What this project surfaced – again and again – is that inclusion works best when it isn’t treated as an initiative but as an operating condition. When it shows up not just in who is in the room, but in how decisions are made once they’re there.
Leadership, at its core, is a design discipline. And the systems we design will always reflect the assumptions we start with.
A future built with intention
As the project came to an end, one question stayed with me more than any other:
“If we had the chance to rebuild our systems from the ground up – not just technologically, but structurally – what would we choose to protect, and what would we choose to let go?”
The future of AI isn’t only a technical question. It’s a values question. A power question. A leadership question.
What struck me throughout this work wasn’t the scale of the problem – we know the problems – but the clarity of what’s possible when different voices shape the answers. Bias became visible, gaps became design opportunities, and people who had been positioned as “users” became co-creators of the future.
When you see that happen in a room full of diverse perspectives, it’s hard not to imagine what it could look like at scale: systems that don’t just avoid harm but actively expand possibility; technology that doesn’t flatten people into categories; leadership cultures that prioritise understanding before optimisation.
A future like that starts with decisions made in the earliest stages of design. It starts with who gets to ask the questions, who gets to challenge the assumptions, and who gets to define what “good” looks like.
And it starts with leaders who are willing to slow down long enough to notice the cost of moving fast, who understand that progress measured only by speed will always leave someone behind.
If there’s one thing this project has made clear, it’s that the systems we inherit are not the systems we have to keep. We can choose different starting points like fairness, dignity, agency, accountability, and build from there. We can design organisations and technologies that don’t require people to fit into narrow definitions to be recognised or protected.
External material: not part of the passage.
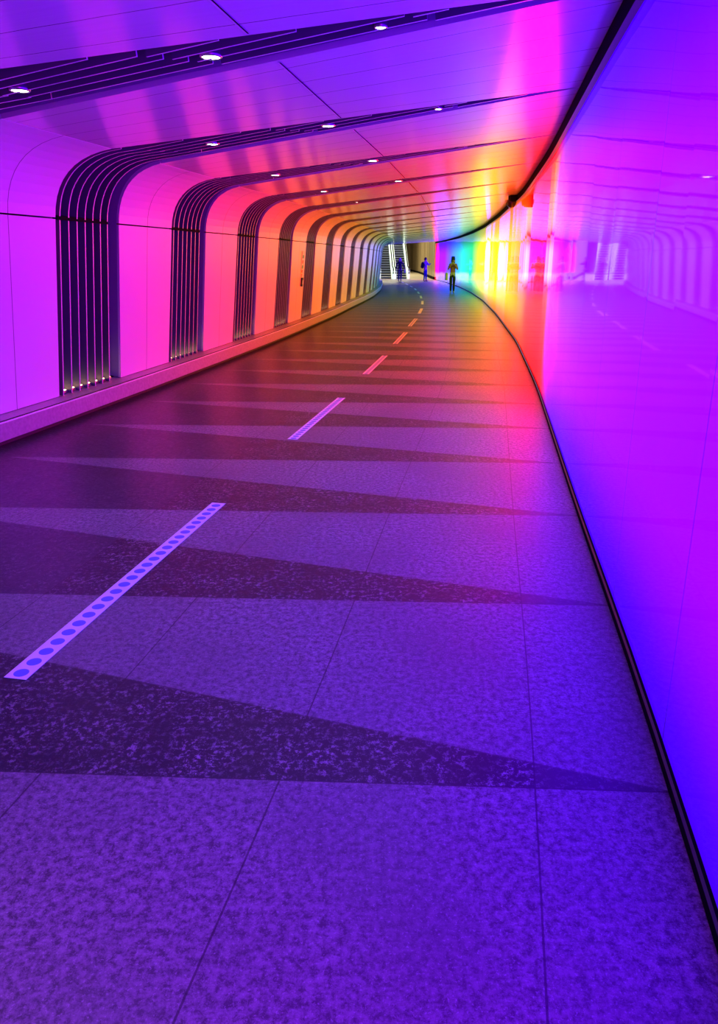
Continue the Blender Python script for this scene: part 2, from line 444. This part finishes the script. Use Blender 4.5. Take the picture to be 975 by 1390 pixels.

The future of AI will shape the future of leadership. And the future of leadership will shape the systems we all live in.
The real opportunity – the one that sits underneath every workshop, every insight, every difficult conversation – is this: we get to decide what we build next. Not by perfecting systems, but by widening who gets to define them. Not by chasing efficiency, but by designing for humanity. Not by treating fairness as an outcome, but by making it the foundation.
This series may end here, but the work doesn’t. If anything, this is the beginning, the point where awareness turns into responsibility, and responsibility turns into the decisions that shape the future all of us will inherit.